Some parents find that the demands of parenthood are not compatible with high powered careers and they opt out of the workforce at least for a time. One of the class sessions has a panel of graduates who are current and former stay at home moms and dads.

We talk a lot about whether or not people have a moral obligation to work and remain in their field given that they've taken up a slot at the GSB, Strober said. If they do, she adds, then do employers have a corresponding obligation to try to make the workplace more accommodating to workers with families?

The women in the class feel very strongly that they don't want to be pushed into working, Strober said. They don't want people to tell them that if they need to leave the workplace, they have sinned in some way.

In recent years, the course has added discussion of elder care, a subject that's important even to students who don't plan to have children. It was really not on many people's minds that all of a sudden you could have four parents to deal with, Cooksen said.

Guest speaker Esther Koch, MBA '79, a gerontologist and elder care advisor, encourages students to think not just about practical issues but about the emotional ones: How would you like it if your kids come to you and say you can't drive? How do you want to be treated when you're older?

She also emphasizes that elder care is not child care for the aged. With children, the needs are usually predictable, revolve around logistics, and decrease over time. With elders, the needs increases over time, are frequently emergency in nature, and involve more complex and emotional family dynamics, said Kotch, who is president and founder of Encore Management.
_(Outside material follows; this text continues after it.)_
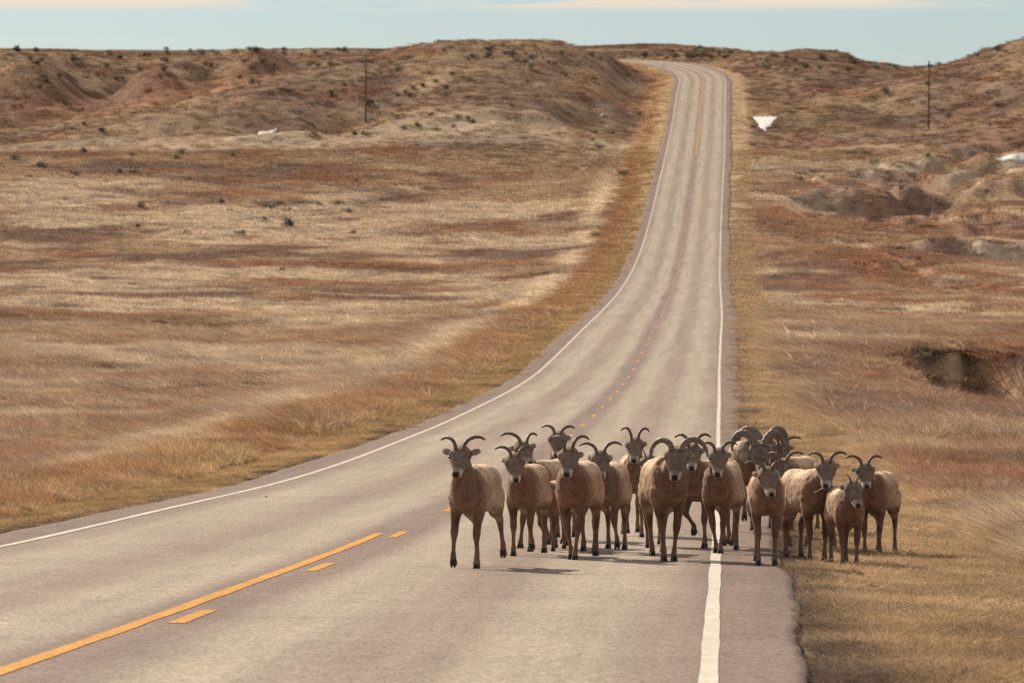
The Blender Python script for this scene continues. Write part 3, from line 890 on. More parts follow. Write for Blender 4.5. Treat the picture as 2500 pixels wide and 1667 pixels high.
def finish_sheep():
    bpy.context.view_layer.update()
    dg = bpy.context.evaluated_depsgraph_get()
    for q in pending:
        me = bpy.data.meshes.new_from_object(q['tmp'].evaluated_get(dg))
        me.name = "body"
        old = q['tmp'].data; bpy.data.objects.remove(q['tmp']); bpy.data.meshes.remove(old)
        nv = len(me.vertices)
        co = np.empty(nv * 3, np.float32); me.vertices.foreach_get('co', co); co = co.reshape(-1, 3).astype(float)
        no = np.empty(nv * 3, np.float32); me.vertices.foreach_get('normal', no); no = no.reshape(-1, 3).astype(float)
        O, a, r, u, hs, s = q['O'], q['a'], q['r'], q['u'], q['hs'], q['s']
        rel = (co - O) / hs
        t, w_, v_ = rel @ a, rel @ r, rel @ u
        headm = (sstep(-.10, -.06, t)) * (1 - sstep(.10, .13, np.sqrt(np.minimum(np.abs(w_), .14) ** 2 * .8 + v_ ** 2)))
        # fur relief on the trunk
        sd = random.random() * 50
        trunkm = sstep(.42, .5, co[:, 2]) * (1 - headm) * (1 - sstep(.95, 1.02, co[:, 2]))
        lump = fbm(co[:, 1] * 9 + sd, co[:, 2] * 7 + co[:, 0] * 5, 401, 3) - 0.5
        fine = fbm(co[:, 1] * 34 + sd, co[:, 2] * 22 + co[:, 0] * 30, 402, 2) - 0.5
        co2 = co + no * (trunkm * (lump * .024 + fine * .010))[:, None]
        me.vertices.foreach_set('co', (co2 * s).astype(np.float32).ravel())
        # coat colours, with sunlit back and shaded front painted in
        dk = q['dark']
        y, z, x = co[:, 1], co[:, 2], co[:, 0]
        def mx(c, d, w): return c * (1 - w[:, None]) + np.array(d)[None] * w[:, None]
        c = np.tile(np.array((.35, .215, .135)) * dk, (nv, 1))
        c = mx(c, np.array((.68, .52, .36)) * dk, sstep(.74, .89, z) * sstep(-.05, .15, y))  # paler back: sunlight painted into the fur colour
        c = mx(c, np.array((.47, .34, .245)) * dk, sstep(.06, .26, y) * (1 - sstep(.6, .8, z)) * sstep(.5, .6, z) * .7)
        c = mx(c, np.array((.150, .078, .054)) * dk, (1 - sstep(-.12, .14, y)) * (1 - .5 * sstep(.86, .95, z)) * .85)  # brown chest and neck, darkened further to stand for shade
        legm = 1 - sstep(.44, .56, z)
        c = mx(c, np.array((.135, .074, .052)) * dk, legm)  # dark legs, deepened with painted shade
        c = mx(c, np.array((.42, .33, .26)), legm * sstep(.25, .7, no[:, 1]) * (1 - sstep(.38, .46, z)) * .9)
        c = mx(c, np.array((.22, .15, .115)), legm * (1 - sstep(.22, .30, z)) * .5)
        c = mx(c, np.array((.62, .54, .45)), sstep(.74, .80, y) * sstep(.5, .62, z))
        c = mx(c, np.array((.36, .28, .22)), sstep(.4, .8, -no[:, 2]) * sstep(.2, .35, y) * sstep(.36, .44, z) * .7)
        # face
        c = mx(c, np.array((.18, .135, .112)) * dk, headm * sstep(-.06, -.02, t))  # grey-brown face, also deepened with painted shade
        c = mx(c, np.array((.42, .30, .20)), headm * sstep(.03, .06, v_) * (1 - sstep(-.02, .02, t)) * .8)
        c = mx(c, np.array((.15, .115, .10)), headm * sstep(.02, .04, v_) * np.exp(-((t - .09) / .07) ** 2 - (w_ / .028) ** 2) * .7)
        c = mx(c, np.array((.56, .50, .45)), headm * sstep(.188, .215, t) * (1 - .7 * sstep(.02, .035, v_)))
        c = mx(c, np.array((.68, .62, .56)), headm * sstep(.205, .23, t) * sstep(.018, .03, -v_))
        c = mx(c, np.array((.035, .028, .028)), headm * sstep(.243, .252, t) * sstep(-.012, -.004, v_) * (1 - sstep(.022, .034, np.abs(w_))))
        c = mx(c, np.array((.06, .045, .04)), headm * sstep(.235, .25, t) * np.exp(-((v_ + .021) / .006) ** 2) * .9)
        c = mx(c, np.array((.10, .075, .06)), headm * np.exp(-(((t - .058) / .026) ** 2 + ((v_ - .016) / .017) ** 2)) * sstep(.05, .065, np.abs(w_)))
        earm = sstep(.102, .112, np.abs(w_)) * (np.abs(w_) < .22) * (np.abs(v_) < .1) * (np.abs(t) < .14)
        c = mx(c, np.array((.30, .235, .185)), earm.astype(float))
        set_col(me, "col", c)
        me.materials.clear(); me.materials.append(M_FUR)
        me.polygons.foreach_set('use_smooth', np.ones(len(me.polygons), bool))
        me.update()
        root = q['root']
        body = link(bpy.data.objects.new("body", me), root)
        # coat hair: short strands, as one mesh
        tri_n = len(me.polygons)
        pc = np.empty(tri_n * 3, np.float32); me.polygons.foreach_get('center', pc); pc = pc.reshape(-1, 3).astype(float)
        pn = np.empty(tri_n * 3, np.float32); me.polygons.foreach_get('normal', pn); pn = pn.reshape(-1, 3).astype(float)
        fv = np.empty(len(me.loops), np.int32); me.loops.foreach_get('vertex_index', fv)
        ls = np.empty(tri_n, np.int32); me.polygons.foreach_get('loop_start', ls)
        pick = rng.choice(tri_n, min(tri_n, 4500), replace=False)
        c0 = c[fv[ls[pick]]]
        p0, n0 = pc[pick], pn[pick]
        loc = p0 / s
        hd_ = np.linalg.norm(loc - (O + a * .08), axis=1)
        hm = 1 - sstep(.13, .22, hd_); hm2 = 1 - sstep(.17, .2, np.linalg.norm(loc - (O + a * .24), axis=1)) * 1.0
        lg = 1 - sstep(.40, .52, loc[:, 2])
        ln = (.013 * (1 - hm) + .005 * hm) * (1 - .6 * lg) * (0.5 + rng.random(len(pick))) * s
        ln *= np.where(((loc - O) @ a) > .19, .25, 1.0)
        flow = np.tile(np.array((0, .55, -.45)), (len(pick), 1)) + rng.normal(0, .35, (len(pick), 3))
        dirv = n0 * .35 + flow * .7; dirv /= np.linalg.norm(dirv, axis=1)[:, None]
        sidev = np.cross(dirv, n0 + rng.normal(0, .3, n0.shape)); sidev /= (np.linalg.norm(sidev, axis=1)[:, None] + 1e-9)
        wd = (.0011 * (1 - .3 * hm))[:, None] * s
        base = p0 - n0 * .003
        Vh = np.stack([base - sidev * wd, base + sidev * wd, base + dirv * ln[:, None]], 1).reshape(-1, 3)
        Fh = np.arange(len(Vh), dtype=np.int32)
        hme = bpy.data.meshes.new("coat_hair")
        hme.vertices.add(len(Vh)); hme.vertices.foreach_set('co', Vh.astype(np.float32).ravel())
        hme.loops.add(len(Fh)); hme.loops.foreach_set('vertex_index', Fh)
        hme.polygons.add(len(Fh) // 3); hme.polygons.foreach_set('loop_start', np.arange(0, len(Fh), 3, dtype=np.int32)); hme.polygons.foreach_set('loop_total', np.full(len(Fh) // 3, 3, np.int32))
        hme.update(calc_edges=True)
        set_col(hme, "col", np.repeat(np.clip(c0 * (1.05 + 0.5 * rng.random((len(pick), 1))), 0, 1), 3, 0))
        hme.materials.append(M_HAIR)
        ho = link(bpy.data.objects.new("coat_hair", hme), root); ho["kind"] = "stuff"
        # horns
        path, r0, r1, ridge = HORNS[q['horn']]
        P = q['P']
        back = np.array((-a[0], -a[1], 0)); back /= np.linalg.norm(back)
        upv = np.array((0, 0, 1.0)) * .8 + u * .2; upv /= np.linalg.norm(upv)
        kx, kz = q['hk']
        for sdn in (-1, 1):
            k = hs * random.uniform(.93, 1.07)
            path = [(.034 + (px - .034) * kx, py, pz * kz) for px, py, pz in HORNS[q['horn']][0]]
            pts = [P - a * .005 + (r * sdn * px + back * py * k + upv * pz * k) * 1.0 if i == 0 else P - a * .005 + (r * sdn * (.034 + (px - .034) * k) + back * py * k + upv * pz * k) for i, (px, py, pz) in enumerate(path)]
            nseg = 8
            D = catmull(np.array(pts), nseg); mN = len(D)
            f = np.linspace(0, 1, mN)
            rad = (r0 * (1 - f) ** .62 + r1 * f)
            if ridge: rad = rad * (1 + .06 * ridge * 2 * np.sin(f * 75) * (1 - f))
            v2, f2 = tube(D * s, rad * s, rad * s * .8, right=tuple(upv), n=12, m=1)
            hb = mesh_obj("horn", v2, f2, M_RAMHORN if 'ram' in q['horn'] else M_HORN, root, True)
            e = bpy.data.objects.new("eye", eye_me); link(e, root)
            e.location = (O + (a * .058 + r * sdn * .0925 + u * .018) * hs) * s
            e.scale = (.0125 * s,) * 3
        for Fe, T, lift in q['feet']:
            h_ = bpy.data.objects.new("hoof", hoof_me); link(h_, root)
            h_.location = (T[0] * s, (T[1] + .008) * s, max(0.0, (T[2] - .035)) * s)
            h_.scale = (s * .9, s * .95, s)
            if lift > .03: h_.rotation_euler = (R(48), 0, 0); h_.location[2] += .012 * s
    pending.clear()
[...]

Students in Strober's course look at all these issues not just from a personal perspective but through the eyes of a manager. What does it mean to be leading a team or company where some workers are juggling family obligations?
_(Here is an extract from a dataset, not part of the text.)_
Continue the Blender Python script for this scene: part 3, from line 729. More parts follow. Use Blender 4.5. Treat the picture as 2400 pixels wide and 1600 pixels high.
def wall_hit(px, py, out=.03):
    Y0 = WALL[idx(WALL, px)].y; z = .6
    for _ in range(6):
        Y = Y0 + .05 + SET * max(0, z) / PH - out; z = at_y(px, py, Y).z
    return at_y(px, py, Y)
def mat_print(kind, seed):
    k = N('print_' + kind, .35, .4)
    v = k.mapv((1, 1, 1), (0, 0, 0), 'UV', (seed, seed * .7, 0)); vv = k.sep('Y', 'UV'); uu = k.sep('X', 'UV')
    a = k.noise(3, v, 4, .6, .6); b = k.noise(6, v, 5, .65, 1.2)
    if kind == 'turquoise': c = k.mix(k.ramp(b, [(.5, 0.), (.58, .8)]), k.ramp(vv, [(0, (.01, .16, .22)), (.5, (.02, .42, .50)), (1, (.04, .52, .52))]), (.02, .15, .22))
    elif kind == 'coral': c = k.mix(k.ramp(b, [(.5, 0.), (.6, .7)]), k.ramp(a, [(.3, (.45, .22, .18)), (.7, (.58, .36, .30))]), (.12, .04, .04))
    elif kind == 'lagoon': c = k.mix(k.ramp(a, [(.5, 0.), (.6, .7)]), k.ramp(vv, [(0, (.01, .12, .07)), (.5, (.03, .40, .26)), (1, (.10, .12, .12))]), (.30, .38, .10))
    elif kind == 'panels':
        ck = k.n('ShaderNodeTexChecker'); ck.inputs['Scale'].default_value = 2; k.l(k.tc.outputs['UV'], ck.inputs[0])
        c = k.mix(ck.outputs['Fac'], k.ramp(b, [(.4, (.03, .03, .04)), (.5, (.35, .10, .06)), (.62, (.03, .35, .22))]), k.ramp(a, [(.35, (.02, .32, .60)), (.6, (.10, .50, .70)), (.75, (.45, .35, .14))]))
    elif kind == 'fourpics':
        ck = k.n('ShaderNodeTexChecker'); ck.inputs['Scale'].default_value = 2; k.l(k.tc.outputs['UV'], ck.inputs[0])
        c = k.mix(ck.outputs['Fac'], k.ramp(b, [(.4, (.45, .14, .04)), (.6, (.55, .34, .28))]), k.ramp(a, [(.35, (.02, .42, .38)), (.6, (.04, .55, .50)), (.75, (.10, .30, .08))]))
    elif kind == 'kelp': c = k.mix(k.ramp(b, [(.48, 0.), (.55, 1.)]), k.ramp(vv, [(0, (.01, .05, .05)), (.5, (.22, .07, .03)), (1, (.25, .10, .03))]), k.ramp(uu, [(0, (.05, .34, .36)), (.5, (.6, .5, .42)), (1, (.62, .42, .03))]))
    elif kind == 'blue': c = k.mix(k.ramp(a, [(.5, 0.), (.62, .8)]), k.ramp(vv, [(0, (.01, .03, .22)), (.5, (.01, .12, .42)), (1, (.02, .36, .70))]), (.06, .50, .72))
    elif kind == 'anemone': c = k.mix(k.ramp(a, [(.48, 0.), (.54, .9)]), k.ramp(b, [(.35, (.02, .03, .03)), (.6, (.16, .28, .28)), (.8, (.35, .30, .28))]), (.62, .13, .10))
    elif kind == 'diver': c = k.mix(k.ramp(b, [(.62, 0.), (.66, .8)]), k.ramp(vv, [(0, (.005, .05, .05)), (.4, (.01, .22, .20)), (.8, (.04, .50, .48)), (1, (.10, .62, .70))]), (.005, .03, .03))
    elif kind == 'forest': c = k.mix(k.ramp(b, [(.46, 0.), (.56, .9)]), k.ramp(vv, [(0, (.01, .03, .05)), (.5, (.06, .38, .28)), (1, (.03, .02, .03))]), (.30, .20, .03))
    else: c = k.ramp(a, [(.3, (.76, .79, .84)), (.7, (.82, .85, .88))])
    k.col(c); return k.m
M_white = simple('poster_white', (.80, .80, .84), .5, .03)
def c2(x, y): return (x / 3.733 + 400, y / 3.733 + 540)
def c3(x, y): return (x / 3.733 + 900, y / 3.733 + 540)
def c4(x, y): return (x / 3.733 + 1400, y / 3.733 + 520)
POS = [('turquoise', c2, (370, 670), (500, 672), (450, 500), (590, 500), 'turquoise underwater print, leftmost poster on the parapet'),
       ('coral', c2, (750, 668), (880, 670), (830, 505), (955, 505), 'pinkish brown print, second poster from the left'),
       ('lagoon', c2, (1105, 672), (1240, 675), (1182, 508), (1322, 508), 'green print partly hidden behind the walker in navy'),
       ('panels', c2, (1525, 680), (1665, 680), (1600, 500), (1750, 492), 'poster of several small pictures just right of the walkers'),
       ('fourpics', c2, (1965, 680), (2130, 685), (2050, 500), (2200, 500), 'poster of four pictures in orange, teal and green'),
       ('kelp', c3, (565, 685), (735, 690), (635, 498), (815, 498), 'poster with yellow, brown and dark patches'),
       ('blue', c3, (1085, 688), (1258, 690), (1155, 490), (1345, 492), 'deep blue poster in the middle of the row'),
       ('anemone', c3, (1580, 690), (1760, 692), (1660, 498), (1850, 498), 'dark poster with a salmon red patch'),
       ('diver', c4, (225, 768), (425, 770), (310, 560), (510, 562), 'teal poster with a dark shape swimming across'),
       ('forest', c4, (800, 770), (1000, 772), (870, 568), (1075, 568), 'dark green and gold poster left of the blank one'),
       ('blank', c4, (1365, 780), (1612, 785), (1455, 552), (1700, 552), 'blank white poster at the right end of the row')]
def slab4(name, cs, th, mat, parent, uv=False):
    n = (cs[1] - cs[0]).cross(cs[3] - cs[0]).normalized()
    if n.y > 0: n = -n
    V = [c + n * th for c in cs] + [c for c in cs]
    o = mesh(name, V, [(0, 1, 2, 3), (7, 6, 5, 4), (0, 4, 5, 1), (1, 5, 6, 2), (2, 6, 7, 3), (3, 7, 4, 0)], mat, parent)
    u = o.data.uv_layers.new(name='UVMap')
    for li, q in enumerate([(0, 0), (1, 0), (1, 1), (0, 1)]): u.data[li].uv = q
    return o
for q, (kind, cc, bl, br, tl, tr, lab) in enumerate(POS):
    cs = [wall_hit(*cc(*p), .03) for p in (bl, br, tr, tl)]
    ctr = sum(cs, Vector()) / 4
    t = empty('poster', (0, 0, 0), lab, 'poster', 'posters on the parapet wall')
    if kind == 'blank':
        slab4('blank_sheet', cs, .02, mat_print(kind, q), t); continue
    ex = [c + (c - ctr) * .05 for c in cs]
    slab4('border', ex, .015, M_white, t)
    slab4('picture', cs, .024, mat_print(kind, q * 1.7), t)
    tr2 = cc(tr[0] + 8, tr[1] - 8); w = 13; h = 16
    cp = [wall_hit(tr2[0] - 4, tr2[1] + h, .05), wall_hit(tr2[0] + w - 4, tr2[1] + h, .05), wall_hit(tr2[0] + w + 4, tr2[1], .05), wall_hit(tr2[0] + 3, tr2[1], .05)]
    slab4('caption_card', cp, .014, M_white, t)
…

Alumnus Hathaway runs a private equity firm that owns and manages a plumbing company. He has lots of employees - mostly women who work in the call center - who have to take time off because their children are sick. This class made me a little more empathetic about what our employees face, he said.

A big part of the class is students sharing their own experiences and ideas. When the class is discussing whether it's a good idea to leave the workforce while your children are young, students whose parents are divorced speak up about their mothers' struggles to support themselves.

They are very vocal about telling the other women in the class to keep their skills alive if they drop out of the workplace, Strober said.

Cooksen said she enjoyed hearing about how her classmates were raised: some by nannies, some by single parents, some by stay-at-home moms. I think it was very advantageous to see, one, that all of those methods are used and, two, that all of those children turned
out just fine, she said.

At one evening session, students were invited to bring their significant others. They questioned a panel of three couples, all students or recent MBA graduates: When you're both job-hunting at the same time and one gets an offer, do you accept it without knowing if your partner will have work in that city? How do you handle your finances: Is money pooled or do you each have separate accounts?

Many of the questions the course raises haven't changed over the years. But I think our answers become more and more sophisticated, Shirai said, as more women reach the top levels of corporate America.

Meers agreed. What Myra is doing is revolutionary in the best sense. If every university in the country did it, corporate America would be dramatically more productive and save billions in needless turnover.